Congress

Guidance for paying House interns adopted, as application deadlines fly by

House Administration Committee Chair Zoe Lofgren, D-Calif., noted that she began her congressional career as an intern. (Bill Clark/CQ Roll Call file photo)

House offices now have guidance, however brief, on how to implement paid internships in their offices with the inaugural funding provided specifically for that purpose.

The House Administration Committee approved a resolution Tuesday afternoon by voice vote that outlines “interim regulations governing House paid internships.” 

A spending bill signed into law in in September included $8.8 million to pay interns in the House. Each office was allocated $20,000 in a newly created account, separate from the Members’ Representational Allowance funds.

The resolution adds a new classification of employee to the “Members’ Congressional Handbook” and inserts language to clarify that interns in the paid internship program “are subject to the same federal laws and regulations, House Rules, House regulations, and Ethics regulations as interns who may be paid with MRA funds.”

The committee resolution does not need approval from the full House and the changes will be adopted to the handbook immediately.

Interns paid out of this fund must work in the Washington office, and interns in district offices are not eligible. They also do not count against the members’ employee staff ceiling.

“One recommendation I hope this committee can revisit in the future, since these are interim regulations, is the requirement that the interns being paid out of these accounts must work in Washington D.C.,” said ranking member Rodney Davis.

He was joined by California Democrat Susan Davis, who pointed out that cost of living in some members districts is also prohibitively expensive for district office interns. She would also like district interns to be eligible in the future.

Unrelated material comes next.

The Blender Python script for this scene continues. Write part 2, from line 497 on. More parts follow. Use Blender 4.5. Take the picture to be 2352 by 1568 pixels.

Chairwoman Zoe Lofgren told the panel that she started her career on Capitol Hill as an intern with a stipend to help pay her way.

One of the goals behind the move towards paying interns is to level the playing field so that a broader population can participate. High rents and cost of living in Washington D.C. make taking a summer or semester of unpaid work as an intern unfeasible for many students.

The resolution directs the Chief Administrative Officer to update offices monthly on the balance of their allotment of funds and submit a semiannual report to the House Administration panel on the total usage of the funding.

Pay Our Interns, a a group that advocates more paid internships, thinks there is room for improvement in the guidance approved Tuesday.

“The House Administration Committee took months to release guidelines that are sparse and do not provide adequate guidance to offices on how to make their offices more diverse and equitable,” said Pay Our Interns co-founder Carlos Vera.

The group is urging congressional offices to push back deadlines for summer internships to April 1, giving applicants more time to apply with more certainty that they may be paid.

“While it is encouraging to see that all offices will finally have access to the internship funds, we are in the midst of the summer 2019 application cycle and many office deadlines are fast approaching,” said Pay Our Inters other co-founder, Guillermo Creamer. “This means that the funding will not be used for its intended purpose, giving more people of color and people from lower socioeconomic statuses the opportunity to intern on the Hill. Many likely did not apply to internships since most offices were still advertising their internships as unpaid.”

The same spending measure that funded House interns also included money for the Senate. In that chamber, funding is allocated so offices receive an average $50,000 for intern compensation, with exact amounts depending on the state. For instance, Florida senators are estimated to be allocated $66,200 while Rhode Island senators are estimated to be allocated $46,000.